__What the task requires__
Reproduce exactly the lines below from the one containing "if p.z < -23.0" through the one containing "tints.append(tint(c, 0.3))", including both, and nothing else.

╭─ Dataset excerpt

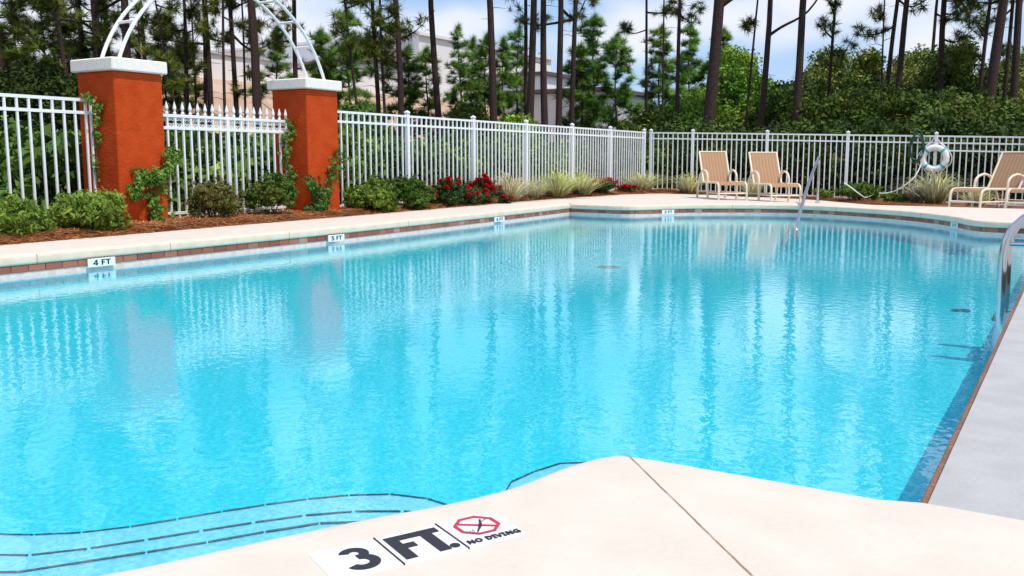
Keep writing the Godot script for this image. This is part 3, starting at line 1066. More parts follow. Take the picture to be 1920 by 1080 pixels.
func tall_pine(r: Array) -> void:
	var d: float = r[2]
	var h: float = r[5]
	var cf: float = r[6]
	var den: float = r[7]
	var lean := Vector3(r[3], 0, r[4])
	var o := thing("pine_tree", r[8], "pine tree", Vector3(r[0], 0, r[1]) - lean * 2.4, 0.0, "tall pines beyond the fence")
	var st := begin()
	var pts := trunk(st, Vector3(0, -0.2, 0), Vector3(0, h, 0) + lean * h, d * 0.56, d * 0.16, d * rng.randf_range(0.1, 0.7), 12)
	part(o, "trunk", st.commit(), M.bark)
	var limbs := begin()
	var where := []
	var tints := []
	var n := int(15.0 * den * (h - cf) / 9.0) + 3
	var base := Color(0.075, 0.125, 0.020).lerp(Color(0.16, 0.195, 0.030), rng.randf())
	for k in n:
		var t := cf / h + (1.0 - cf / h) * pow((k + rng.randf() * 0.8) / n, 0.85)
		var from := along(pts, minf(t, 0.99))
		var u := (t - cf / h) / (1.0 - cf / h)
		var reach := lerpf(2.5, 0.7, u) * rng.randf_range(0.55, 1.1) * (0.55 + 0.45 * smoothstep(3.5, 7.0, t * h)) * clampf(d / 0.2, 0.6, 1.15)
		var a := rng.randf() * TAU
		var way := Vector3(cos(a), rng.randf_range(-0.25, 0.5) + u * 0.5, sin(a)).normalized()
		var tip := from + way * reach
		var sag := from.lerp(tip, 0.5) + Vector3(rng.randf_range(-0.15, 0.15), rng.randf_range(-0.28, 0.05), rng.randf_range(-0.15, 0.15)) * reach
		var curve := spline([from, sag, tip + Vector3(0, 0.12 * reach, 0)], 4)
		tube(limbs, curve, 0.02 + 0.018 * reach, 0.008, 5)
		var m := int(5 + reach * 4.2)
		for j in m:
			var p := along(curve, rng.randf_range(0.35, 1.0))
			p += Vector3(rng.randf_range(-1, 1), rng.randf_range(-0.5, 0.8), rng.randf_range(-1, 1)) * 0.34 * (0.5 + reach * 0.3)
			where.append(turned(p, rng.randf_range(0.75, 1.35)))
			tints.append(tint(base, 0.3))
	if r[8].contains("forked") or r[8].begins_with("biggest"):
		var from := along(pts, 6.2 / h)
		tube(limbs, spline([from, from + Vector3(0.5, 0.35, -0.15), from + Vector3(1.5, 0.95, -0.45), from + Vector3(2.3, 2.2, -0.6)], 4), d * 0.26, d * 0.1, 8)
	for k in 4:   # bare stubs under the crown
		var t := rng.randf_range(0.16, cf / h)
		var from := along(pts, t)
		var a := rng.randf() * TAU
		tube(limbs, [from, from + Vector3(cos(a) * 0.3, 0.1, sin(a) * 0.3), from + Vector3(cos(a + 0.4) * 0.7, 0.05, sin(a + 0.4) * 0.7)], 0.018, 0.006, 4)
	part(o, "limbs", limbs.commit(), M.bark).set_meta("kind", "stuff")
	scatter(o, "crown", tuft, M.needle, where, tints)


func young_pine(r: Array) -> void:
	var h: float = r[2]
	var spread: float = r[3] * 0.62
	var habit: int = r[4]
	var y0 := 0.0
	if r[0] < -37.0 and r[1] < -26.0: y0 = smoothstep(-37.0, -46.0, r[0]) * smoothstep(-26.0, -38.0, r[1]) * 6.0
	h -= y0
	var o := thing("young_pine", r[5], "pine tree", Vector3(r[0], y0, r[1]), 0.0, "young pines beyond the fence")
	var st := begin()
	var pts := trunk(st, Vector3(0, -0.2, 0), Vector3(rng.randf_range(-0.2, 0.2), h - 0.2, rng.randf_range(-0.2, 0.2)), 0.05 + h * 0.006, 0.015, 0.12, 7)
	part(o, "trunk", st.commit(), M.bark)
	var limbs := begin()
	var where := []
	var tints := []
	var base: Color = [Color(0.125, 0.25, 0.040), Color(0.125, 0.235, 0.034), Color(0.125, 0.26, 0.040), Color(0.095, 0.15, 0.024)][habit]
	var from_t: float = [0.36, 0.3, 0.22, 0.14][habit]
	var levels := int(h * (1.0 - from_t) / 0.62) + 1
	for l in levels:
		var t := from_t + (1.0 - from_t) * (float(l) + 0.3) / levels
		var at := along(pts, t)
		var u := (t - from_t) / (1.0 - from_t)
		var reach := spread * (pow(1.0 - u, 0.75) + 0.1) * (1.0 if u > 0.12 else 0.7)
		var m := 5 if habit < 2 else 7
		var a0 := rng.randf() * TAU
		for k in m:
			if rng.randf() < 0.26: continue
			var a := a0 + TAU * k / m + rng.randf_range(-0.3, 0.3)
			var rr := reach * rng.randf_range(0.45, 1.3)
			var tip := at + Vector3(cos(a) * rr, rr * rng.randf_range(0.3, 1.0), sin(a) * rr)
			var mid := at.lerp(tip, 0.55) - Vector3(0, 0.08 * rr, 0)
			var curve := spline([at, mid, tip], 3)
			tube(limbs, curve, 0.018, 0.006, 4)
			for j in int(3 + rr * 4.0):
				var p := along(curve, 1.0 - 0.5 * rng.randf() * rng.randf()) + Vector3(rng.randf_range(-1, 1), rng.randf_range(-0.4, 0.8), rng.randf_range(-1, 1)) * 0.24
				var b := Basis.from_euler(Vector3(rng.randf_range(-0.5, 0.5), rng.randf() * TAU, rng.randf_range(-0.5, 0.5)))
				where.append(Transform3D(b.scaled(Vector3.ONE * rng.randf_range(0.7, 1.2)), p))
				tints.append(tint(base, 0.35))
	for k in 3:
		where.append(Transform3D(Basis.IDENTITY.scaled(Vector3(0.9, 1.3, 0.9)), along(pts, 1.0) + Vector3(0, -0.1 + 0.12 * k, 0)))
		tints.append(tint(base, 0.15))
	part(o, "limbs", limbs.commit(), M.bark).set_meta("kind", "stuff")
	scatter(o, "crown", candle, M.needle, where, tints)


func broad_tree(r: Array) -> void:
	var h: float = r[2]
	var rad: float = r[3]
	var label: String = r[4]
	var y0 := 0.0
	if r[0] < -37.0 and r[1] < -26.0: y0 = smoothstep(-37.0, -46.0, r[0]) * smoothstep(-26.0, -38.0, r[1]) * 6.0
	var o := thing("leafy_tree", label, "tree", Vector3(r[0], y0, r[1]), 0.0, "leafy trees and bushes beyond the fence")
	h -= y0
	var st := begin()
	tube(st, [Vector3(0, -0.2, 0), Vector3(0.1, h * 0.3, 0), Vector3(0, h * 0.6, 0.1)], 0.05 + 0.02 * h, 0.04, 8)
	part(o, "trunk", st.commit(), M.bark)
	var base := Color(0.11, 0.165, 0.027)
	if label.begins_with("bright") or label.contains("bright"): base = Color(0.18, 0.33, 0.04)
	elif label.contains("pale") or label.contains("round"): base = Color(0.19, 0.25, 0.055)
	elif label.begins_with("dark") or label.contains(" dark"): base = Color(0.085, 0.14, 0.024)
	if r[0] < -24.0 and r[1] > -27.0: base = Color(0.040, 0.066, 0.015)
	var limbs := begin()
	var where := []
	var tints := []
	var lobes := 9 if h > 4.0 else 6
	for l in lobes:
		var a := l * 2.4 + rng.randf_range(-0.4, 0.4)
		var up := 0.35 + 0.62 * (float(l) + 0.5) / lobes
		var out := rad * 0.62 * sqrt(maxf(0.0, 1.05 - pow((up - 0.45) / 0.62, 2.0)))
		var c := Vector3(cos(a) * out, h * up - rad * 0.22, sin(a) * out)
		if l == lobes - 1: c = Vector3(0, h - rad * 0.42, 0)
		tube(limbs, spline([Vector3(0, h * 0.25, 0), Vector3(c.x * 0.4, c.y * 0.75, c.z * 0.4), c], 3), 0.05, 0.015, 5)
		var lr := rad * rng.randf_range(0.38, 0.52)
		var own := tint(base, 0.22)
		for k in int(50 + 36 * lr):
			var v := Vector3(rng.randf_range(-1, 1), rng.randf_range(-0.8, 1), rng.randf_range(-1, 1)).normalized() * pow(rng.randf(), 0.4)
			where.append(turned(c + v * Vector3(lr, lr * 0.75, lr), rng.randf_range(0.7, 1.5)))
			tints.append(tint(own, 0.3))
	for k in int(26 * rad):   # low skirt
		var a := rng.randf() * TAU
		where.append(turned(Vector3(cos(a) * rad * rng.randf(), rng.randf_range(0.1, 0.4) * h, sin(a) * rad * rng.randf()), rng.randf_range(0.9, 1.6)))
		tints.append(tint(base, 0.35))
	part(o, "limbs", limbs.commit(), M.bark).set_meta("kind", "stuff")
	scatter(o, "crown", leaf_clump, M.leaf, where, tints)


func build_undergrowth() -> void:
	var where := []
	var tints := []
	var n := FastNoiseLite.new()
	n.seed = 9
	n.frequency = 0.35
	for k in 17000:
		var p: Vector3
		var pick := k % 10
		if pick < 4:      # along the left fence
			var z := rng.randf_range(-25.5, -2.0)
			var x := -10.25 - rng.randf() * 3.6
			p = Vector3(x, 0, z)
			p.y = rng.randf() * (0.68 + 0.8 * n.get_noise_2d(x, z) + 0.25 * smoothstep(-10.2, -13.5, x))
		elif pick < 8:    # along the far fence
			var x := rng.randf_range(-12.0, 9.0)
			var z := -23.3 - rng.randf() * 4.5
			p = Vector3(x, 0, z)
			p.y = rng.randf() * (1.15 + 0.7 * n.get_noise_2d(x, z) + 0.14 * (-23.0 - z)) + fall(x, z)
		else:             # thinning out between the trunks
			var x := rng.randf_range(-40.0, 12.0)
			var z := rng.randf_range(-42.0, -6.0)
			if x > -13.0 and z > -27.0: z = -27.0 - rng.randf() * 14.0
			if x > 14.0 + z * 0.2: pass
			p = Vector3(x, 0, z)
			p.y = rng.randf() * (0.9 + 0.8 * n.get_noise_2d(x * 0.7, z * 0.7))
		if p.y < -0.2: p.y = 0.05
		var g := n.get_noise_2d(p.x * 2.1 + 50.0, p.z * 2.1)
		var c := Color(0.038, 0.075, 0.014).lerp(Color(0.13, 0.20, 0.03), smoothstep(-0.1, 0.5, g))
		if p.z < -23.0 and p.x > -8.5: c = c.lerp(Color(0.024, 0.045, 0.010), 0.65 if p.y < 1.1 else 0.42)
		elif p.x < -10.0 and p.z > -22.0: c = Color(c.r * 1.5, c.g * 1.6, c.b * 1.4)
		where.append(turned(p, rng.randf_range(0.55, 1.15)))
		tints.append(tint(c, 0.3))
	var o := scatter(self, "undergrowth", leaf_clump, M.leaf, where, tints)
	tag(o, "tangled dark green undergrowth filling the woods behind the white fence", "undergrowth")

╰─

__Task response__
		if p.z < -23.0 and p.x > -8.5: c = c.lerp(Color(0.024, 0.045, 0.010), 0.65 if p.y < 1.1 else 0.42)
		elif p.x < -10.0 and p.z > -22.0: c = Color(c.r * 1.5, c.g * 1.6, c.b * 1.4)
		where.append(turned(p, rng.randf_range(0.55, 1.15)))
		tints.append(tint(c, 0.3))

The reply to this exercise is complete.